FW: word part dictionary?

Frank Abate abatefr at EARTHLINK.NET
Sat May 18 00:08:24 UTC 2002


In a message dated 5/16/2002 11:37:51 AM, andrew.danielson at CMU.EDU writes:

<< Does anyone have a handy (and preferably online) reference for looking
up words by constituent parts?  Of course prefixes can be found in any
regular dictionary, but I occasionally want to be able to look up words
by base part, suffix, or collocated particle. >>

To which Ron Butters replied:

>>

Lawrence Urdang a number of years ago published a two-volume dictionary of
suffixes, I believe. He also put together a prefix dictionary, I believe. I
don't know of any dicitonary of English infixes, but there are very few of
them, as we all know.

Wouldn't "base parts" and "collocated particles" mostly be found in regular
dictionaries as well? Aren't they mostly free morphemes in English
(apologies to -COUTH, etc.)?

<<

Urdang (for the record, it's "Laurence") edited two different books, both
published by Gale in the 1980s (and long since out of print, I believe, but
in many good libraries, and perhaps available used), one called Prefixes and
the other called Suffixes.  These are quite comprehensive and good, in that
they cover all manner of "word-initial" and "word-final" elements in
English, running into 1000+ entries (Prefixes is much longer) in each.  For
each entry, the affix is ID'd, given a def (or defs), and shown in several
example words.

Interestingly, the Suffixes title is organized in right-to-left alpha order,
making it somewhat confusing to anyone who doesn't check the front matter.
However, it also has a conventional left-to-right alpha index of all the
suffixes covered, keyed to the entries in the text, which are numbered
sequentially.  The reason for this was Urdang's insightful observation that,
unlike with prefixes, one can never be sure (without linguistic expertise)
where a suffix begins.  But we all can see where a suffix ends.

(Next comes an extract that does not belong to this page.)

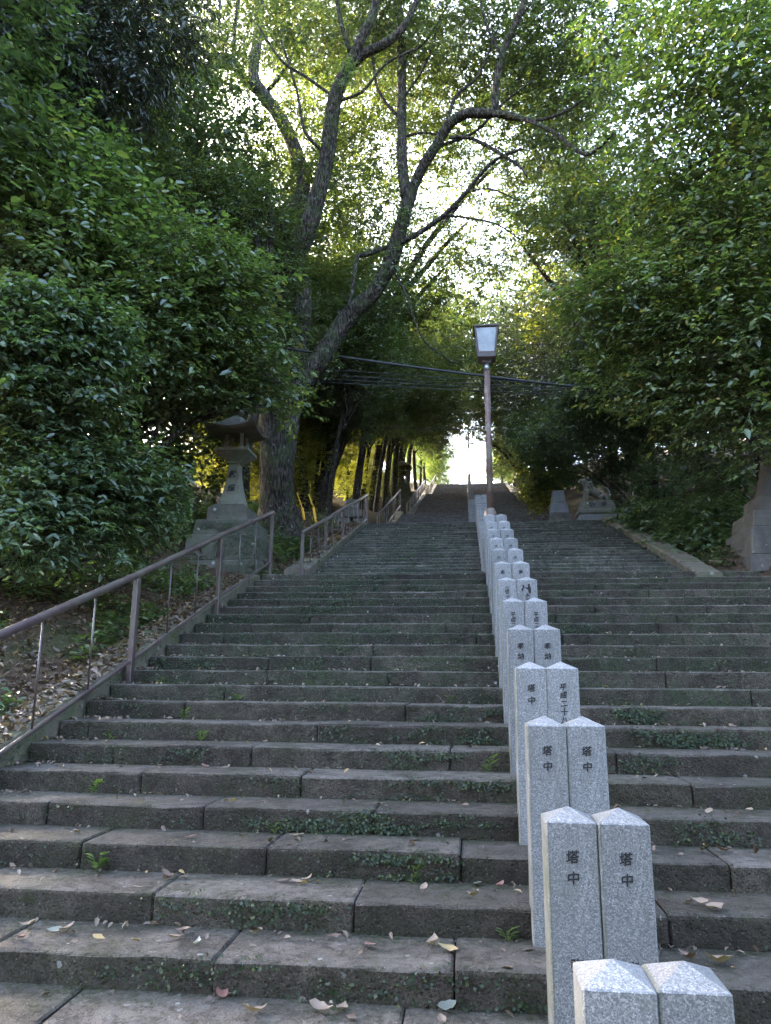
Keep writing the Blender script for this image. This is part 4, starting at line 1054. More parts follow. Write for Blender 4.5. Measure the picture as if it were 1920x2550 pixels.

The guy who compiled these was Alexander Humez, a quondam IE philologist,
who did a very careful and very exacting job.  (Where are you Alex?)

Also for the record, these were among the first dictionaries ever to be
compiled on a personal computer.  Humez used an Urdang-supplied Osborne
computer, which (for those who may not know) was a pre-IBM PC, vintage 1981.
It weighed about 22 pounds, and had an 8-inch monochrome (green on black)
screen.  The operating system was (pre-Microsoft) CPM (which required 2 KB
or so -- yes, 2 KB!), which was loaded into RAM from a 5.25-inch floppy.
Osbornes had twin floppy drives (no hard drive), one for loading in
application software, the other for writing data produced.  The
word-processing software was Wordstar.  Urdang wrote a bunch of macros to
code in the necessary typographic detail, and a user's manual for Humez to
use to learn the system, the macros, and how to apply them.

Humez never printed out any of his work at his end.  He mailed floppies (no
e-mail then), which were printed out, edited, and corrected to floppies at
Urdang's offices.  Then corrected floppies were sent to the typesetter for
what was then called "automated typesetting".  Bottom line -- the system
worked, and saved hundreds of hours of drudgery.

Not many people know about this pioneering work.